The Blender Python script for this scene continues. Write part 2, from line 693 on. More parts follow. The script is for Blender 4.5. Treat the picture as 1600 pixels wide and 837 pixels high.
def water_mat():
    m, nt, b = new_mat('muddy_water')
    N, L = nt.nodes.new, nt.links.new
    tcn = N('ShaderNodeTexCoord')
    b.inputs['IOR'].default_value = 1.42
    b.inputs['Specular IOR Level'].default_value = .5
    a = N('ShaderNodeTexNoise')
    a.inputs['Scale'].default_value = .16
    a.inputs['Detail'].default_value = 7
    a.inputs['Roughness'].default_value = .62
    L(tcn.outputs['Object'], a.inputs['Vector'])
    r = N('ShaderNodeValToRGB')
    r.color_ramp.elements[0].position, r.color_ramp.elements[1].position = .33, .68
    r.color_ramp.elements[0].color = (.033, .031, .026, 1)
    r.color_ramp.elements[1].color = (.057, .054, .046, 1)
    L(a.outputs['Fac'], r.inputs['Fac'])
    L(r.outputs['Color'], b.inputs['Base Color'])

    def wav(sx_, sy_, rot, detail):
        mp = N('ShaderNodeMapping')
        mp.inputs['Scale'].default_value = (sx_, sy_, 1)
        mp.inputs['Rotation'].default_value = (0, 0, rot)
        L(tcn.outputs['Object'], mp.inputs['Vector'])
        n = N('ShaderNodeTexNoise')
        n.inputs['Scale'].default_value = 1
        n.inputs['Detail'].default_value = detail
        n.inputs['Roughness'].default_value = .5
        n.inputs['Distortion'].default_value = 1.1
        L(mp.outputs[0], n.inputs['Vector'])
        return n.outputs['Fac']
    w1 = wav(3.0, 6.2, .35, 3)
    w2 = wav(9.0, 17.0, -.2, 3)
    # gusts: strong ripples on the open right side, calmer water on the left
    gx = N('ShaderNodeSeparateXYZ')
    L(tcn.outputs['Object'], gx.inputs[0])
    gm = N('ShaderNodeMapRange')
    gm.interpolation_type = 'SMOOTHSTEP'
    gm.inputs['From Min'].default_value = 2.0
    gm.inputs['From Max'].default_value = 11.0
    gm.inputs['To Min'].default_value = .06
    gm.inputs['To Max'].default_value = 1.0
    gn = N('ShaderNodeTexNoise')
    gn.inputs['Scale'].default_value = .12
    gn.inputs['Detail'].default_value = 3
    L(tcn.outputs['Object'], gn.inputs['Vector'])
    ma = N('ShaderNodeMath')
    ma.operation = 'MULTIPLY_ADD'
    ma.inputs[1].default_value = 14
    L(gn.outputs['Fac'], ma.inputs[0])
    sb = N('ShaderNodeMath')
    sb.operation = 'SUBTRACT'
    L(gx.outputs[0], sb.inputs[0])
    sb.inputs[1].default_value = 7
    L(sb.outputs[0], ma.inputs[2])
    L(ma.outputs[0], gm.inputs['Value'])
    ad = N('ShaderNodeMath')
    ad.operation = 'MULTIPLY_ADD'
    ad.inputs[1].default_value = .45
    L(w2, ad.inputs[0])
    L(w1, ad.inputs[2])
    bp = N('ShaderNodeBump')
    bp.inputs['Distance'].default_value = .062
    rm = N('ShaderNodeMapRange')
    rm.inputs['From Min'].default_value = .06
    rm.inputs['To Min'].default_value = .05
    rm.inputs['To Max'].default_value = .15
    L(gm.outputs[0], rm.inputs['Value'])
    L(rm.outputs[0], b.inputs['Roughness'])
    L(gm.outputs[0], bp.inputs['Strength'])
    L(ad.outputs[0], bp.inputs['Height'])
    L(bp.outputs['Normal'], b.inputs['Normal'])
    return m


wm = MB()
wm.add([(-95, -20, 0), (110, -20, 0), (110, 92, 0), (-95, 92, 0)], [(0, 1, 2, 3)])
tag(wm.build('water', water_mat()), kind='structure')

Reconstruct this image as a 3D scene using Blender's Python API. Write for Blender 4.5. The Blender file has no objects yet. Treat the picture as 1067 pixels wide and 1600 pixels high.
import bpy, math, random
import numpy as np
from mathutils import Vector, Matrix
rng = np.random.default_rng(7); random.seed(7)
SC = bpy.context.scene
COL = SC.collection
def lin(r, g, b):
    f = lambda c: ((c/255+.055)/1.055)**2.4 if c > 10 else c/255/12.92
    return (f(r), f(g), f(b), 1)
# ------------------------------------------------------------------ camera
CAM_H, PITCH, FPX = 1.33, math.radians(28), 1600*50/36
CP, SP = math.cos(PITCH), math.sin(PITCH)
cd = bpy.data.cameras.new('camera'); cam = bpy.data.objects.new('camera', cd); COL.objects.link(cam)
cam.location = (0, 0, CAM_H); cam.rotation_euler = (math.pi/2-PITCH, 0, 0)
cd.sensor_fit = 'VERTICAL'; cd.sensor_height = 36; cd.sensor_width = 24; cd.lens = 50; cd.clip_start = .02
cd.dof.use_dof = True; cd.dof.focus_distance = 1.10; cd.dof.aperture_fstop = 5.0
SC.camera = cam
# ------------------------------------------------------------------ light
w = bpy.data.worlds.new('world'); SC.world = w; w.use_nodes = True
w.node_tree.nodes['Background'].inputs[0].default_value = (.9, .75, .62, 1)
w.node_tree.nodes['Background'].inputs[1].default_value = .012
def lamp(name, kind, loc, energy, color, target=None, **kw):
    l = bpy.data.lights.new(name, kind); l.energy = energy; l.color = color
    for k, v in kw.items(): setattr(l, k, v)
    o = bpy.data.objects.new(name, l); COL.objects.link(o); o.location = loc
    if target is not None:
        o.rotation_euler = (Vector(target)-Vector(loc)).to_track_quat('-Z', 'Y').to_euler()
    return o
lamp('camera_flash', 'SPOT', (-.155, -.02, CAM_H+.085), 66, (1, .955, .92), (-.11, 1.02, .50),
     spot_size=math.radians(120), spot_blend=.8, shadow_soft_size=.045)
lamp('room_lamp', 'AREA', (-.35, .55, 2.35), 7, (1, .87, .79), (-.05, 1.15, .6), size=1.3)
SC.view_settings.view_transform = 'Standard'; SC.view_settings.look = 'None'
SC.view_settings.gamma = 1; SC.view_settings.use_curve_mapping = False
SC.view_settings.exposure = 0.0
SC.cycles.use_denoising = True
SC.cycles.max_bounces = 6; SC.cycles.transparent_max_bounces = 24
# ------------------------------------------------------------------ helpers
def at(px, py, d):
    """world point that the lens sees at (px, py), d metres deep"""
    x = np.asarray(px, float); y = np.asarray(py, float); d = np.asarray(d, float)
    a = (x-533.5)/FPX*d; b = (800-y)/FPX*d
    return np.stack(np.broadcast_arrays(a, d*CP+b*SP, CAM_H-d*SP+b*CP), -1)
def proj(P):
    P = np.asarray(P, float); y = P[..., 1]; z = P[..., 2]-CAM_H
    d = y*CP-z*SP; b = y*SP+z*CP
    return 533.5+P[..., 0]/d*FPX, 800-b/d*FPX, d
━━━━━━
> What is needed: Repeat all of the records above exactly as written.

> Written reply:
The Blender Python script for this scene continues. Write part 2, from line 693 on. More parts follow. The script is for Blender 4.5. Treat the picture as 1600 pixels wide and 837 pixels high.
def water_mat():
    m, nt, b = new_mat('muddy_water')
    N, L = nt.nodes.new, nt.links.new
    tcn = N('ShaderNodeTexCoord')
    b.inputs['IOR'].default_value = 1.42
    b.inputs['Specular IOR Level'].default_value = .5
    a = N('ShaderNodeTexNoise')
    a.inputs['Scale'].default_value = .16
    a.inputs['Detail'].default_value = 7
    a.inputs['Roughness'].default_value = .62
    L(tcn.outputs['Object'], a.inputs['Vector'])
    r = N('ShaderNodeValToRGB')
    r.color_ramp.elements[0].position, r.color_ramp.elements[1].position = .33, .68
    r.color_ramp.elements[0].color = (.033, .031, .026, 1)
    r.color_ramp.elements[1].color = (.057, .054, .046, 1)
    L(a.outputs['Fac'], r.inputs['Fac'])
    L(r.outputs['Color'], b.inputs['Base Color'])

    def wav(sx_, sy_, rot, detail):
        mp = N('ShaderNodeMapping')
        mp.inputs['Scale'].default_value = (sx_, sy_, 1)
        mp.inputs['Rotation'].default_value = (0, 0, rot)
        L(tcn.outputs['Object'], mp.inputs['Vector'])
        n = N('ShaderNodeTexNoise')
        n.inputs['Scale'].default_value = 1
        n.inputs['Detail'].default_value = detail
        n.inputs['Roughness'].default_value = .5
        n.inputs['Distortion'].default_value = 1.1
        L(mp.outputs[0], n.inputs['Vector'])
        return n.outputs['Fac']
    w1 = wav(3.0, 6.2, .35, 3)
    w2 = wav(9.0, 17.0, -.2, 3)
    # gusts: strong ripples on the open right side, calmer water on the left
    gx = N('ShaderNodeSeparateXYZ')
    L(tcn.outputs['Object'], gx.inputs[0])
    gm = N('ShaderNodeMapRange')
    gm.interpolation_type = 'SMOOTHSTEP'
    gm.inputs['From Min'].default_value = 2.0
    gm.inputs['From Max'].default_value = 11.0
    gm.inputs['To Min'].default_value = .06
    gm.inputs['To Max'].default_value = 1.0
    gn = N('ShaderNodeTexNoise')
    gn.inputs['Scale'].default_value = .12
    gn.inputs['Detail'].default_value = 3
    L(tcn.outputs['Object'], gn.inputs['Vector'])
    ma = N('ShaderNodeMath')
    ma.operation = 'MULTIPLY_ADD'
    ma.inputs[1].default_value = 14
    L(gn.outputs['Fac'], ma.inputs[0])
    sb = N('ShaderNodeMath')
    sb.operation = 'SUBTRACT'
    L(gx.outputs[0], sb.inputs[0])
    sb.inputs[1].default_value = 7
    L(sb.outputs[0], ma.inputs[2])
    L(ma.outputs[0], gm.inputs['Value'])
    ad = N('ShaderNodeMath')
    ad.operation = 'MULTIPLY_ADD'
    ad.inputs[1].default_value = .45
    L(w2, ad.inputs[0])
    L(w1, ad.inputs[2])
    bp = N('ShaderNodeBump')
    bp.inputs['Distance'].default_value = .062
    rm = N('ShaderNodeMapRange')
    rm.inputs['From Min'].default_value = .06
    rm.inputs['To Min'].default_value = .05
    rm.inputs['To Max'].default_value = .15
    L(gm.outputs[0], rm.inputs['Value'])
    L(rm.outputs[0], b.inputs['Roughness'])
    L(gm.outputs[0], bp.inputs['Strength'])
    L(ad.outputs[0], bp.inputs['Height'])
    L(bp.outputs['Normal'], b.inputs['Normal'])
    return m


wm = MB()
wm.add([(-95, -20, 0), (110, -20, 0), (110, 92, 0), (-95, 92, 0)], [(0, 1, 2, 3)])
tag(wm.build('water', water_mat()), kind='structure')

Reconstruct this image as a 3D scene using Blender's Python API. Write for Blender 4.5. The Blender file has no objects yet. Treat the picture as 1067 pixels wide and 1600 pixels high.
import bpy, math, random
import numpy as np
from mathutils import Vector, Matrix
rng = np.random.default_rng(7); random.seed(7)
SC = bpy.context.scene
COL = SC.collection
def lin(r, g, b):
    f = lambda c: ((c/255+.055)/1.055)**2.4 if c > 10 else c/255/12.92
    return (f(r), f(g), f(b), 1)
# ------------------------------------------------------------------ camera
CAM_H, PITCH, FPX = 1.33, math.radians(28), 1600*50/36
CP, SP = math.cos(PITCH), math.sin(PITCH)
cd = bpy.data.cameras.new('camera'); cam = bpy.data.objects.new('camera', cd); COL.objects.link(cam)
cam.location = (0, 0, CAM_H); cam.rotation_euler = (math.pi/2-PITCH, 0, 0)
cd.sensor_fit = 'VERTICAL'; cd.sensor_height = 36; cd.sensor_width = 24; cd.lens = 50; cd.clip_start = .02
cd.dof.use_dof = True; cd.dof.focus_distance = 1.10; cd.dof.aperture_fstop = 5.0
SC.camera = cam
# ------------------------------------------------------------------ light
w = bpy.data.worlds.new('world'); SC.world = w; w.use_nodes = True
w.node_tree.nodes['Background'].inputs[0].default_value = (.9, .75, .62, 1)
w.node_tree.nodes['Background'].inputs[1].default_value = .012
def lamp(name, kind, loc, energy, color, target=None, **kw):
    l = bpy.data.lights.new(name, kind); l.energy = energy; l.color = color
    for k, v in kw.items(): setattr(l, k, v)
    o = bpy.data.objects.new(name, l); COL.objects.link(o); o.location = loc
    if target is not None:
        o.rotation_euler = (Vector(target)-Vector(loc)).to_track_quat('-Z', 'Y').to_euler()
    return o
lamp('camera_flash', 'SPOT', (-.155, -.02, CAM_H+.085), 66, (1, .955, .92), (-.11, 1.02, .50),
     spot_size=math.radians(120), spot_blend=.8, shadow_soft_size=.045)
lamp('room_lamp', 'AREA', (-.35, .55, 2.35), 7, (1, .87, .79), (-.05, 1.15, .6), size=1.3)
SC.view_settings.view_transform = 'Standard'; SC.view_settings.look = 'None'
SC.view_settings.gamma = 1; SC.view_settings.use_curve_mapping = False
SC.view_settings.exposure = 0.0
SC.cycles.use_denoising = True
SC.cycles.max_bounces = 6; SC.cycles.transparent_max_bounces = 24
# ------------------------------------------------------------------ helpers
def at(px, py, d):
    """world point that the lens sees at (px, py), d metres deep"""
    x = np.asarray(px, float); y = np.asarray(py, float); d = np.asarray(d, float)
    a = (x-533.5)/FPX*d; b = (800-y)/FPX*d
    return np.stack(np.broadcast_arrays(a, d*CP+b*SP, CAM_H-d*SP+b*CP), -1)
def proj(P):
    P = np.asarray(P, float); y = P[..., 1]; z = P[..., 2]-CAM_H
    d = y*CP-z*SP; b = y*SP+z*CP
    return 533.5+P[..., 0]/d*FPX, 800-b/d*FPX, d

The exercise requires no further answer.